**WHAT YOU HAVE TO DO**
Quote every line as given.

**RECORDED INFORMATION**
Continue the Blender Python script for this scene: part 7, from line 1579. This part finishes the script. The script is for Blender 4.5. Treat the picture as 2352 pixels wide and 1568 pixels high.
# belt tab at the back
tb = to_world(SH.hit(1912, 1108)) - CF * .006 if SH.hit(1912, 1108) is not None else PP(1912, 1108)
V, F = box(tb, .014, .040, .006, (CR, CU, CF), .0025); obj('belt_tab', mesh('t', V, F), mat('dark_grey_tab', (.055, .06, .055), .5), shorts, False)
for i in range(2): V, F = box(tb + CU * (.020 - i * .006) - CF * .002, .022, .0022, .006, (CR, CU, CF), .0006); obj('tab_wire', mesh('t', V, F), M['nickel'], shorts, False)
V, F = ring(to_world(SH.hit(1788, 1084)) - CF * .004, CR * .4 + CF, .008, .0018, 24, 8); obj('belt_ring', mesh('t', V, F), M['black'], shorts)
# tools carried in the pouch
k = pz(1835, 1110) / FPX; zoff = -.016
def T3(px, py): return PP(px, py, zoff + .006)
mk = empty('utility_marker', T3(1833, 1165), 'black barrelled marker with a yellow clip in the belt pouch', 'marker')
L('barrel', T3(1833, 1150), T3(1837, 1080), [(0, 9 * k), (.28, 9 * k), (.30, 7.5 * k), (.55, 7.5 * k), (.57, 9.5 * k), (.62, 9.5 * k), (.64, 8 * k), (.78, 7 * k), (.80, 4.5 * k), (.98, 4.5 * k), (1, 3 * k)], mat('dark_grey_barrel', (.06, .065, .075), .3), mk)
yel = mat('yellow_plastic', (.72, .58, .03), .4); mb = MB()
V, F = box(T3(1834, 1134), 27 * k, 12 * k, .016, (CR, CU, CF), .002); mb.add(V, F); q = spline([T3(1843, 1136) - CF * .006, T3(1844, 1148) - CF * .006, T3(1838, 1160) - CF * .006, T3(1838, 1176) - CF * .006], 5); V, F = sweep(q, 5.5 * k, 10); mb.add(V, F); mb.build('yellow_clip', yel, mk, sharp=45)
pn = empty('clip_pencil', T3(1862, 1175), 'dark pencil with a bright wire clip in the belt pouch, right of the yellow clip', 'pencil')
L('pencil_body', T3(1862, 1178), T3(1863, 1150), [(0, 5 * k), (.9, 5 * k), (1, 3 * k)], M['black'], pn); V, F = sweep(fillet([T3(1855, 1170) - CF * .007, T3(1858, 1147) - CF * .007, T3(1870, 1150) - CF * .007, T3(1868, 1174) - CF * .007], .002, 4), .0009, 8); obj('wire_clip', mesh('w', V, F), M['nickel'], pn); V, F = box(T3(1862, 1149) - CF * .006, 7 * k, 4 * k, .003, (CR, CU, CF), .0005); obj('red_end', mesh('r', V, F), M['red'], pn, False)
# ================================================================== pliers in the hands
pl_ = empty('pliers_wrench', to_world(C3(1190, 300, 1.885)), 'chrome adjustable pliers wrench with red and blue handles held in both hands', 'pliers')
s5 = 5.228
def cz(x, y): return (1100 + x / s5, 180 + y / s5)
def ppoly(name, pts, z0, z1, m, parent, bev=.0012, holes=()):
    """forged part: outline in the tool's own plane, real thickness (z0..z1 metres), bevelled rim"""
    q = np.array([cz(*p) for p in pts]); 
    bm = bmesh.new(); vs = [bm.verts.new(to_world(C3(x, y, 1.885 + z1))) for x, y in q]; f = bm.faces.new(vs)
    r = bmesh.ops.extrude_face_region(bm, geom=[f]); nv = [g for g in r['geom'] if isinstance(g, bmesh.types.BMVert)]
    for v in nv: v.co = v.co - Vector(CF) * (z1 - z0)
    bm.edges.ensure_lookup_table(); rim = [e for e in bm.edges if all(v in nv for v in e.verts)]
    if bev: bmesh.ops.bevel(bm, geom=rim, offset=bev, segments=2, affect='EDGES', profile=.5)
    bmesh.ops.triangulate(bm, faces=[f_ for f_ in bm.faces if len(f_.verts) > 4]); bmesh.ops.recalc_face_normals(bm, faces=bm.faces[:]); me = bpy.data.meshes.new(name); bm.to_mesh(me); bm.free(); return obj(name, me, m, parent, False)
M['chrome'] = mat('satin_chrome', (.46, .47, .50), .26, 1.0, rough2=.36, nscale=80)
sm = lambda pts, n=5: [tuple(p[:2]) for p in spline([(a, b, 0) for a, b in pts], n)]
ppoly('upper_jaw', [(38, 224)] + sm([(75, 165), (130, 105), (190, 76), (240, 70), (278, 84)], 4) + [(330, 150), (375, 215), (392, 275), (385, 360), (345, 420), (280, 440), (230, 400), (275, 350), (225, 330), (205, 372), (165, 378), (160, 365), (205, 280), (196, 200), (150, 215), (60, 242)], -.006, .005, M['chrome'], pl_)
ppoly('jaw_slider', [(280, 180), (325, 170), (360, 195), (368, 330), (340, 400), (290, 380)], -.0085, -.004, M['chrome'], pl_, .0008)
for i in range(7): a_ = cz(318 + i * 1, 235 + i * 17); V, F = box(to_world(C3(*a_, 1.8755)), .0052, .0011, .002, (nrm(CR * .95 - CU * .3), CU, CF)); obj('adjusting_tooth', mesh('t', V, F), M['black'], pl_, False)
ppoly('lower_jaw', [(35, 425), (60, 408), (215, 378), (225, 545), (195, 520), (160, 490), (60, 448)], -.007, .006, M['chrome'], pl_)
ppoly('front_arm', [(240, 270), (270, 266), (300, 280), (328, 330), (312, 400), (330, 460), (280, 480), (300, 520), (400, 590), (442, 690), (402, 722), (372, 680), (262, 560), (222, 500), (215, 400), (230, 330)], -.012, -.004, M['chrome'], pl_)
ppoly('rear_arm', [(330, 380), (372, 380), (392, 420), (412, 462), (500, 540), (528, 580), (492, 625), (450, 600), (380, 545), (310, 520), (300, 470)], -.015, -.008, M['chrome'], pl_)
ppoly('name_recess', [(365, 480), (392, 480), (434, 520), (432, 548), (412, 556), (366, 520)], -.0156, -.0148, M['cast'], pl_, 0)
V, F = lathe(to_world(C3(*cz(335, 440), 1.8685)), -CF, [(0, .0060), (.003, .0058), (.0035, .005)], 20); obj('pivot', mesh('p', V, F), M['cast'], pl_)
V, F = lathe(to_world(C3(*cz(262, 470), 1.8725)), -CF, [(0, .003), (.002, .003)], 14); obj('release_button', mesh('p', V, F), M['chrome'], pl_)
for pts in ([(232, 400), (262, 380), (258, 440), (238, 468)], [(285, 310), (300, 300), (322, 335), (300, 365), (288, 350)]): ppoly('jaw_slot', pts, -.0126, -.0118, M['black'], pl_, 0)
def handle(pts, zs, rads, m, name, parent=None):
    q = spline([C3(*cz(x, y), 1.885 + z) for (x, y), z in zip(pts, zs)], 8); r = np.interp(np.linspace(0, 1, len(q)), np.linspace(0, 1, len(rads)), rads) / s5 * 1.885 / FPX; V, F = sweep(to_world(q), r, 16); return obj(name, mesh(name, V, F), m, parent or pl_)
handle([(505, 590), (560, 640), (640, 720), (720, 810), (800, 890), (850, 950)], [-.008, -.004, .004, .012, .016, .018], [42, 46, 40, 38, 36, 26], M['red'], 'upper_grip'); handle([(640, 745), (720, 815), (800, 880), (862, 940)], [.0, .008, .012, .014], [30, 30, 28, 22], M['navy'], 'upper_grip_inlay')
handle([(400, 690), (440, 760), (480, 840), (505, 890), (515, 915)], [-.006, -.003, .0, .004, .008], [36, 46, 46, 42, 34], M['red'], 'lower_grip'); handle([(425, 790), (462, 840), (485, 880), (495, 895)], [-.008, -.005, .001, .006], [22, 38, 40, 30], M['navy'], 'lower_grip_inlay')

**RESULT FOR THIS TASK**
Continue the Blender Python script for this scene: part 7, from line 1579. This part finishes the script. The script is for Blender 4.5. Treat the picture as 2352 pixels wide and 1568 pixels high.
# belt tab at the back
tb = to_world(SH.hit(1912, 1108)) - CF * .006 if SH.hit(1912, 1108) is not None else PP(1912, 1108)
V, F = box(tb, .014, .040, .006, (CR, CU, CF), .0025); obj('belt_tab', mesh('t', V, F), mat('dark_grey_tab', (.055, .06, .055), .5), shorts, False)
for i in range(2): V, F = box(tb + CU * (.020 - i * .006) - CF * .002, .022, .0022, .006, (CR, CU, CF), .0006); obj('tab_wire', mesh('t', V, F), M['nickel'], shorts, False)
V, F = ring(to_world(SH.hit(1788, 1084)) - CF * .004, CR * .4 + CF, .008, .0018, 24, 8); obj('belt_ring', mesh('t', V, F), M['black'], shorts)
# tools carried in the pouch
k = pz(1835, 1110) / FPX; zoff = -.016
def T3(px, py): return PP(px, py, zoff + .006)
mk = empty('utility_marker', T3(1833, 1165), 'black barrelled marker with a yellow clip in the belt pouch', 'marker')
L('barrel', T3(1833, 1150), T3(1837, 1080), [(0, 9 * k), (.28, 9 * k), (.30, 7.5 * k), (.55, 7.5 * k), (.57, 9.5 * k), (.62, 9.5 * k), (.64, 8 * k), (.78, 7 * k), (.80, 4.5 * k), (.98, 4.5 * k), (1, 3 * k)], mat('dark_grey_barrel', (.06, .065, .075), .3), mk)
yel = mat('yellow_plastic', (.72, .58, .03), .4); mb = MB()
V, F = box(T3(1834, 1134), 27 * k, 12 * k, .016, (CR, CU, CF), .002); mb.add(V, F); q = spline([T3(1843, 1136) - CF * .006, T3(1844, 1148) - CF * .006, T3(1838, 1160) - CF * .006, T3(1838, 1176) - CF * .006], 5); V, F = sweep(q, 5.5 * k, 10); mb.add(V, F); mb.build('yellow_clip', yel, mk, sharp=45)
pn = empty('clip_pencil', T3(1862, 1175), 'dark pencil with a bright wire clip in the belt pouch, right of the yellow clip', 'pencil')
L('pencil_body', T3(1862, 1178), T3(1863, 1150), [(0, 5 * k), (.9, 5 * k), (1, 3 * k)], M['black'], pn); V, F = sweep(fillet([T3(1855, 1170) - CF * .007, T3(1858, 1147) - CF * .007, T3(1870, 1150) - CF * .007, T3(1868, 1174) - CF * .007], .002, 4), .0009, 8); obj('wire_clip', mesh('w', V, F), M['nickel'], pn); V, F = box(T3(1862, 1149) - CF * .006, 7 * k, 4 * k, .003, (CR, CU, CF), .0005); obj('red_end', mesh('r', V, F), M['red'], pn, False)
# ================================================================== pliers in the hands
pl_ = empty('pliers_wrench', to_world(C3(1190, 300, 1.885)), 'chrome adjustable pliers wrench with red and blue handles held in both hands', 'pliers')
s5 = 5.228
def cz(x, y): return (1100 + x / s5, 180 + y / s5)
def ppoly(name, pts, z0, z1, m, parent, bev=.0012, holes=()):
    """forged part: outline in the tool's own plane, real thickness (z0..z1 metres), bevelled rim"""
    q = np.array([cz(*p) for p in pts]); 
    bm = bmesh.new(); vs = [bm.verts.new(to_world(C3(x, y, 1.885 + z1))) for x, y in q]; f = bm.faces.new(vs)
    r = bmesh.ops.extrude_face_region(bm, geom=[f]); nv = [g for g in r['geom'] if isinstance(g, bmesh.types.BMVert)]
    for v in nv: v.co = v.co - Vector(CF) * (z1 - z0)
    bm.edges.ensure_lookup_table(); rim = [e for e in bm.edges if all(v in nv for v in e.verts)]
    if bev: bmesh.ops.bevel(bm, geom=rim, offset=bev, segments=2, affect='EDGES', profile=.5)
    bmesh.ops.triangulate(bm, faces=[f_ for f_ in bm.faces if len(f_.verts) > 4]); bmesh.ops.recalc_face_normals(bm, faces=bm.faces[:]); me = bpy.data.meshes.new(name); bm.to_mesh(me); bm.free(); return obj(name, me, m, parent, False)
M['chrome'] = mat('satin_chrome', (.46, .47, .50), .26, 1.0, rough2=.36, nscale=80)
sm = lambda pts, n=5: [tuple(p[:2]) for p in spline([(a, b, 0) for a, b in pts], n)]
ppoly('upper_jaw', [(38, 224)] + sm([(75, 165), (130, 105), (190, 76), (240, 70), (278, 84)], 4) + [(330, 150), (375, 215), (392, 275), (385, 360), (345, 420), (280, 440), (230, 400), (275, 350), (225, 330), (205, 372), (165, 378), (160, 365), (205, 280), (196, 200), (150, 215), (60, 242)], -.006, .005, M['chrome'], pl_)
ppoly('jaw_slider', [(280, 180), (325, 170), (360, 195), (368, 330), (340, 400), (290, 380)], -.0085, -.004, M['chrome'], pl_, .0008)
for i in range(7): a_ = cz(318 + i * 1, 235 + i * 17); V, F = box(to_world(C3(*a_, 1.8755)), .0052, .0011, .002, (nrm(CR * .95 - CU * .3), CU, CF)); obj('adjusting_tooth', mesh('t', V, F), M['black'], pl_, False)
ppoly('lower_jaw', [(35, 425), (60, 408), (215, 378), (225, 545), (195, 520), (160, 490), (60, 448)], -.007, .006, M['chrome'], pl_)
ppoly('front_arm', [(240, 270), (270, 266), (300, 280), (328, 330), (312, 400), (330, 460), (280, 480), (300, 520), (400, 590), (442, 690), (402, 722), (372, 680), (262, 560), (222, 500), (215, 400), (230, 330)], -.012, -.004, M['chrome'], pl_)
ppoly('rear_arm', [(330, 380), (372, 380), (392, 420), (412, 462), (500, 540), (528, 580), (492, 625), (450, 600), (380, 545), (310, 520), (300, 470)], -.015, -.008, M['chrome'], pl_)
ppoly('name_recess', [(365, 480), (392, 480), (434, 520), (432, 548), (412, 556), (366, 520)], -.0156, -.0148, M['cast'], pl_, 0)
V, F = lathe(to_world(C3(*cz(335, 440), 1.8685)), -CF, [(0, .0060), (.003, .0058), (.0035, .005)], 20); obj('pivot', mesh('p', V, F), M['cast'], pl_)
V, F = lathe(to_world(C3(*cz(262, 470), 1.8725)), -CF, [(0, .003), (.002, .003)], 14); obj('release_button', mesh('p', V, F), M['chrome'], pl_)
for pts in ([(232, 400), (262, 380), (258, 440), (238, 468)], [(285, 310), (300, 300), (322, 335), (300, 365), (288, 350)]): ppoly('jaw_slot', pts, -.0126, -.0118, M['black'], pl_, 0)
def handle(pts, zs, rads, m, name, parent=None):
    q = spline([C3(*cz(x, y), 1.885 + z) for (x, y), z in zip(pts, zs)], 8); r = np.interp(np.linspace(0, 1, len(q)), np.linspace(0, 1, len(rads)), rads) / s5 * 1.885 / FPX; V, F = sweep(to_world(q), r, 16); return obj(name, mesh(name, V, F), m, parent or pl_)
handle([(505, 590), (560, 640), (640, 720), (720, 810), (800, 890), (850, 950)], [-.008, -.004, .004, .012, .016, .018], [42, 46, 40, 38, 36, 26], M['red'], 'upper_grip'); handle([(640, 745), (720, 815), (800, 880), (862, 940)], [.0, .008, .012, .014], [30, 30, 28, 22], M['navy'], 'upper_grip_inlay')
handle([(400, 690), (440, 760), (480, 840), (505, 890), (515, 915)], [-.006, -.003, .0, .004, .008], [36, 46, 46, 42, 34], M['red'], 'lower_grip'); handle([(425, 790), (462, 840), (485, 880), (495, 895)], [-.008, -.005, .001, .006], [22, 38, 40, 30], M['navy'], 'lower_grip_inlay')